The Sock 'Em, Bust 'Em Board Because that's our custom

Times like these …

CHRISTIAN TYLER RANDOLPH | Gazette-Mail Photos WVU Head Coach Dana Holgorsen against the Oklahoma Sooners in the first half at Mountaineer Field at Mylan Puskar Stadium in Morgantown, W.Va. on Saturday Nov. 19, 2016.

 

I couldn’t believe this, but it’s true. Only 22 Football Bowl Subdivision coaches have been at their current school longer than Dana Holgorsen has been at West Virginia. Twenty-three schools had new coaches for the 2013 bah 2011 season. Four of them remain. Take a guess at the identity of the other three.

Anyhow, coaching is a volatile and demanding industry, and it slow to forgive and slower to forget. We’re still wading through the wake of the Bob Stoops retirement, and I was struck by two things.

The first was the reaction. People were surprised, but people were also curious, and they wondered if Stoops was healthy or in trouble. That’s a bit of an indictment on the profession. Men test their bodies and the rules, and sometimes one or the other will cost them.
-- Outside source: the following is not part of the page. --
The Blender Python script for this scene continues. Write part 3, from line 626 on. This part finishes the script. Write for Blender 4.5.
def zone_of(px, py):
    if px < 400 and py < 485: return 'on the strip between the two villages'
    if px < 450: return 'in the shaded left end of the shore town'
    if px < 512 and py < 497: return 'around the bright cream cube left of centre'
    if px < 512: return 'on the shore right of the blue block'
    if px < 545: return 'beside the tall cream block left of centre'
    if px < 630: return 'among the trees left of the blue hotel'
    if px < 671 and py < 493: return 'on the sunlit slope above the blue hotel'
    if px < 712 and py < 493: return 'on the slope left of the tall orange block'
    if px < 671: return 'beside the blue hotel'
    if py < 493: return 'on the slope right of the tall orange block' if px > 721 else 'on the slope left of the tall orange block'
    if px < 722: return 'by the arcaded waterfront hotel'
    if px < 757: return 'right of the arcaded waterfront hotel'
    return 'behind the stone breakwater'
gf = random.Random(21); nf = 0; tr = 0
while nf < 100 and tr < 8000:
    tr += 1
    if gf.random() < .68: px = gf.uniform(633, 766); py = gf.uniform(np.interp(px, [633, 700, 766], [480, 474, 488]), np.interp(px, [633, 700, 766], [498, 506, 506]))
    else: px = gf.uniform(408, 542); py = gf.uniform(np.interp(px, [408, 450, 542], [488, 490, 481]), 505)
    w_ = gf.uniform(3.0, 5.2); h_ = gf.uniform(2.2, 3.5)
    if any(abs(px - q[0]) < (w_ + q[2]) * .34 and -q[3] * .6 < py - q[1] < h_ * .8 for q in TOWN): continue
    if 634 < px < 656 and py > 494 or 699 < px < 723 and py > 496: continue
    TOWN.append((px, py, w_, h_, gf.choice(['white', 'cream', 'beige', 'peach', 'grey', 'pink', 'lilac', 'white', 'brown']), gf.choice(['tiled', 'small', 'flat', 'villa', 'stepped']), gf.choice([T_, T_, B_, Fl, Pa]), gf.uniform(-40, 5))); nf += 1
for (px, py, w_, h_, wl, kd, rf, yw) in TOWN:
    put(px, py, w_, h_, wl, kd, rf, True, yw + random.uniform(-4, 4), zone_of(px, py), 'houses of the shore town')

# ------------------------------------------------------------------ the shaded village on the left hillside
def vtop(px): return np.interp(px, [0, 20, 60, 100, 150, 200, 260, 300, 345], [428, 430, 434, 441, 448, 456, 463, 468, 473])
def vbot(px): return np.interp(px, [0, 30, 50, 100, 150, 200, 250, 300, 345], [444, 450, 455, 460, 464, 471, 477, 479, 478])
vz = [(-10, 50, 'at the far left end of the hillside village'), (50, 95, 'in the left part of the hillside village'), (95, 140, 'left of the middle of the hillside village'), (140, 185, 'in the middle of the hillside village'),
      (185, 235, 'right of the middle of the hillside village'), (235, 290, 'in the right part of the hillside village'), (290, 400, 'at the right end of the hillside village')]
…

The other reaction was that Stoops is 56. Stoops is young. But he’d been a head coach for 18 years and a college coach for 32 years. That’s a long time, and we’re made to believe it added up for Stoops. He’s accomplished and content, and he was ready and willing to call it so he could live his life. (Aside: Stoops is a different cat. He insists his assistant get out of the office and spend time at home. And he suffers no fools. The media, the fanatics, the critics, the SEC … he’d beyond that now.)

I don’t know that this is the beginning of a trend and that we’re going to see good coaches retire early. I don’t think it’s fair or accurate to say this is a young man’s business. I do know we’re seeing schools hire younger coaches. (And that’s likely a product of preparedness, because people get into the profession earlier as either former players, graduate assistants, analysts, quality control coaches and the like.)

It’s interesting, because we’re seeing the NCAA pay more attention to the welfare of student-athletes and monitoring the time they devote to the sport. It’s times like these and stories like this one that make you wonder about similarly safeguarding the coaches, and there are a few reasons to believe it’s underway already.